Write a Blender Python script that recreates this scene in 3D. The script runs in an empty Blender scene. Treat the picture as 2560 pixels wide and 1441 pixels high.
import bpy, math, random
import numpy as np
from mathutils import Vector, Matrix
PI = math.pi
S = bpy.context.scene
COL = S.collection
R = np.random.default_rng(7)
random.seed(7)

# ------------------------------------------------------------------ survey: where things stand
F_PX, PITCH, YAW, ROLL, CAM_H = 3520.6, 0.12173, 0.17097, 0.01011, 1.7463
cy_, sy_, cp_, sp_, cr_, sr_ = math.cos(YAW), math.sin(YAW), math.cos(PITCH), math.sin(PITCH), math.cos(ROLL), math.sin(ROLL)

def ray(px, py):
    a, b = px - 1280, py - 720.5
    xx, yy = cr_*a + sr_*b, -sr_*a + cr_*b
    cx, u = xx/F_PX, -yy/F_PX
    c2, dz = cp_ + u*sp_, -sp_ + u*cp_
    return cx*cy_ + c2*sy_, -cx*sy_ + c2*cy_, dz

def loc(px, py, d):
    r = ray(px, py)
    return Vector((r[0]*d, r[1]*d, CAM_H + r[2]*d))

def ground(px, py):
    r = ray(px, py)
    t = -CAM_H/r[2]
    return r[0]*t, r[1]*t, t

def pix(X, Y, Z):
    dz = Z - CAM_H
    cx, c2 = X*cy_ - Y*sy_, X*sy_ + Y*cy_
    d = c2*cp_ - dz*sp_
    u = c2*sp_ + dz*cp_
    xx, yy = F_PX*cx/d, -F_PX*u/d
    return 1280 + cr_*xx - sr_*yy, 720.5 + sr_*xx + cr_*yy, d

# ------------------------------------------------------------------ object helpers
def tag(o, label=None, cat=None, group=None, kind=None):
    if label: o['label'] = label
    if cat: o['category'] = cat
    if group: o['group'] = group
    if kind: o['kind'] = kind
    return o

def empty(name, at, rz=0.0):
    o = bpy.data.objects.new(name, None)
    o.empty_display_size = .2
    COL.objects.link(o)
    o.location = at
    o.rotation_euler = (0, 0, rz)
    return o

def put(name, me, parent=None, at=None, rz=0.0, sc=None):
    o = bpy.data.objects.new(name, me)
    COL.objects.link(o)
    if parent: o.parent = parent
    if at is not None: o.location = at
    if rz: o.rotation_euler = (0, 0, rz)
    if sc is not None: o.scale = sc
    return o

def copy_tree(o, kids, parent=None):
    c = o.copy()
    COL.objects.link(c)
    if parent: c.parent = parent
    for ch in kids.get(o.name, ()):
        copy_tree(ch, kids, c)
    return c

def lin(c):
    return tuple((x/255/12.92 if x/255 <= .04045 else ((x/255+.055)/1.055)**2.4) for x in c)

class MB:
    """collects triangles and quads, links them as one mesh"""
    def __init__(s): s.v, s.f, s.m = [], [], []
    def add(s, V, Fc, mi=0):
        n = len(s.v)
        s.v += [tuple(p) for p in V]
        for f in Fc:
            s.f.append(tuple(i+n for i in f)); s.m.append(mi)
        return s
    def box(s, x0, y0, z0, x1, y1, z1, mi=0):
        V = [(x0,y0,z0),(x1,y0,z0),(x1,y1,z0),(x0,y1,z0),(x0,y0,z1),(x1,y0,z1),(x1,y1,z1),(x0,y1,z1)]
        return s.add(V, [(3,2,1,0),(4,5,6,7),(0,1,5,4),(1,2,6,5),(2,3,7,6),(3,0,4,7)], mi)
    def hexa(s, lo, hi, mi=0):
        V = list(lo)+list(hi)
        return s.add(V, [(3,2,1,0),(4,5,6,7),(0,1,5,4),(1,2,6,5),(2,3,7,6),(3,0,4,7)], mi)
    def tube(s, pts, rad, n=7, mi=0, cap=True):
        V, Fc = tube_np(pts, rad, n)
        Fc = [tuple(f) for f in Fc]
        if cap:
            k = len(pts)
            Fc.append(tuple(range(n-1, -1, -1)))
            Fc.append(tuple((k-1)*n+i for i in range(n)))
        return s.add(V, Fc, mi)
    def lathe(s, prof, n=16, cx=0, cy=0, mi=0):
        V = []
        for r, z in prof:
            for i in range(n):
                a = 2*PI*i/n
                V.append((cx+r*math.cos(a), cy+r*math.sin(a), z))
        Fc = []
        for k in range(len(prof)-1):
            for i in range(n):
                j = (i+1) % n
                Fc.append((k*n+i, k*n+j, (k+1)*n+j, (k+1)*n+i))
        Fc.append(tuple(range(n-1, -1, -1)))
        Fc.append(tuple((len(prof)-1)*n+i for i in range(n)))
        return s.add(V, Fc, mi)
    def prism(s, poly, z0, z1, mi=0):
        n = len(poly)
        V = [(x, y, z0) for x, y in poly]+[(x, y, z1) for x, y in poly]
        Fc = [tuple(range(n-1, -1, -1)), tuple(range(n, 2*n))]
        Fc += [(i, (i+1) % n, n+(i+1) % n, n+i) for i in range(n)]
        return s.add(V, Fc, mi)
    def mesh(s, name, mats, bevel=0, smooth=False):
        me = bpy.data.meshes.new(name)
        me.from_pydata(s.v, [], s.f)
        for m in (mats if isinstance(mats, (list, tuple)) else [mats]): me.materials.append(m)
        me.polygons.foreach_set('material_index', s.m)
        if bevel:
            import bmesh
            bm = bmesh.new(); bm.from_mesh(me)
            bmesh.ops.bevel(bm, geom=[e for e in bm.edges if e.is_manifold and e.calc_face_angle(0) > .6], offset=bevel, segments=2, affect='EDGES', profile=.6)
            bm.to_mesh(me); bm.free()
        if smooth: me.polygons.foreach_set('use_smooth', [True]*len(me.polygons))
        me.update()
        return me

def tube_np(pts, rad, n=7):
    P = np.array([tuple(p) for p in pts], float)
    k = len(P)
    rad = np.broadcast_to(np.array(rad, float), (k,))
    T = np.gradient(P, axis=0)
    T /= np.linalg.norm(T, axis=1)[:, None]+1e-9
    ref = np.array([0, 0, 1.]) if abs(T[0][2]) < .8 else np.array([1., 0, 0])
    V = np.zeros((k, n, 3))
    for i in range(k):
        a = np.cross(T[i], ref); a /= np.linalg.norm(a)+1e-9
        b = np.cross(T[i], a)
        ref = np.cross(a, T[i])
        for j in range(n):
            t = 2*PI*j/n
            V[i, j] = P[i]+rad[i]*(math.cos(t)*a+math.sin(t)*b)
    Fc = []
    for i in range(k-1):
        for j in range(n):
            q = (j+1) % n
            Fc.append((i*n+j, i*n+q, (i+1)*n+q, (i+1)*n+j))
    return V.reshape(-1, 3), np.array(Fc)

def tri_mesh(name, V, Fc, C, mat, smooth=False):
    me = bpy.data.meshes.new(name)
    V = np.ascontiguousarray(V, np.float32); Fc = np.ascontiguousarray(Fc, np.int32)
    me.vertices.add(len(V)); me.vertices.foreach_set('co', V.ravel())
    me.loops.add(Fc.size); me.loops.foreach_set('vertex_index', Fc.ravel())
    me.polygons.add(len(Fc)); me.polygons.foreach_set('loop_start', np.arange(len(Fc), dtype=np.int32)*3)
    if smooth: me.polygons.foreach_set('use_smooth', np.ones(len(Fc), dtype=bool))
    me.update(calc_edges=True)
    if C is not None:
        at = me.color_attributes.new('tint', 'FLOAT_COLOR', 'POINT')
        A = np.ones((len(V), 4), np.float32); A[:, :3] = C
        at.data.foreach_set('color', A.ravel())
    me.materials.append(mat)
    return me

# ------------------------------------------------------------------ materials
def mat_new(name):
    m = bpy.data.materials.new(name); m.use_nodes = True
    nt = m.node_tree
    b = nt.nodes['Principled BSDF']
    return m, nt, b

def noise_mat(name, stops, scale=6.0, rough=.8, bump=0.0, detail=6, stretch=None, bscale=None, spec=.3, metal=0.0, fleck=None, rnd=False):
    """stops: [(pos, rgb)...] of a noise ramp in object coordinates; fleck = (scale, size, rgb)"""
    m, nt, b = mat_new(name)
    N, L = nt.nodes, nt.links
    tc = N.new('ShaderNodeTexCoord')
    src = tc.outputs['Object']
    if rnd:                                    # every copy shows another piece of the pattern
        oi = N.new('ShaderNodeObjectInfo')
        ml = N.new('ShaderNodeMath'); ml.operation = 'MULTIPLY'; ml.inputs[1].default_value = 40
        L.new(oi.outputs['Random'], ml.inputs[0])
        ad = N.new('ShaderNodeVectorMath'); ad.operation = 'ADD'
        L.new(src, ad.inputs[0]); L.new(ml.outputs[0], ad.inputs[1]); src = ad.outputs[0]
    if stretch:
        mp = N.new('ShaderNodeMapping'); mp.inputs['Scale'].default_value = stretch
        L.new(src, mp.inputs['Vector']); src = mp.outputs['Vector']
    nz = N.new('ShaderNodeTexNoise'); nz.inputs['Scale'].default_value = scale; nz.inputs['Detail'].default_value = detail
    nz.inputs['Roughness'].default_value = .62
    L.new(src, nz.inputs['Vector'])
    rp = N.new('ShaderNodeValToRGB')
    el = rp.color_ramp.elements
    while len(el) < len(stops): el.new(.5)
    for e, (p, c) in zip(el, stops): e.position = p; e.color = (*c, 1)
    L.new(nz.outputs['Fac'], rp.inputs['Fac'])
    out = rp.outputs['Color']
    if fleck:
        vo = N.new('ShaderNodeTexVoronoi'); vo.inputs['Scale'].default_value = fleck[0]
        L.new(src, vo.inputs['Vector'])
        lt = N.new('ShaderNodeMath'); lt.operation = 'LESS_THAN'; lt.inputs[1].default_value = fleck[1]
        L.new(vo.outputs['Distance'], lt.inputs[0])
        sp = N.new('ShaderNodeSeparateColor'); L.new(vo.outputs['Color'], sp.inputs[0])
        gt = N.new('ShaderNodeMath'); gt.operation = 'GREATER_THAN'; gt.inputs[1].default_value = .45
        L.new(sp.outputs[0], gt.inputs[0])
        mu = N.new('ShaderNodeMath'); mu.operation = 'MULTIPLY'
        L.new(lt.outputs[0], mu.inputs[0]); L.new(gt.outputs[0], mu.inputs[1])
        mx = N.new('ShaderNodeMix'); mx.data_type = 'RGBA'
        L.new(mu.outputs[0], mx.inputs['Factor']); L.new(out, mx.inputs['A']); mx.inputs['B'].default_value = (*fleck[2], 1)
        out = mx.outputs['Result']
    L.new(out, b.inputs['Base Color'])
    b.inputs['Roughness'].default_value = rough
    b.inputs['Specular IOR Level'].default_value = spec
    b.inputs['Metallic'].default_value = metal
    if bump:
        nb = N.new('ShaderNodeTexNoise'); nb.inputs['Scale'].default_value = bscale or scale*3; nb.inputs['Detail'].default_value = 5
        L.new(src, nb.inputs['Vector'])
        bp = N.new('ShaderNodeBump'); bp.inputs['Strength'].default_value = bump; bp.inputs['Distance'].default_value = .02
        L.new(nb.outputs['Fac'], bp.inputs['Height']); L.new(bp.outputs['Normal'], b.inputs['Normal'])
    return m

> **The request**
Output exactly the leading lines of the data, up to and including the line marked by "random.seed(7)".

> **Response to this exercise**
Write a Blender Python script that recreates this scene in 3D. The script runs in an empty Blender scene. Treat the picture as 2560 pixels wide and 1441 pixels high.
import bpy, math, random
import numpy as np
from mathutils import Vector, Matrix
PI = math.pi
S = bpy.context.scene
COL = S.collection
R = np.random.default_rng(7)
random.seed(7)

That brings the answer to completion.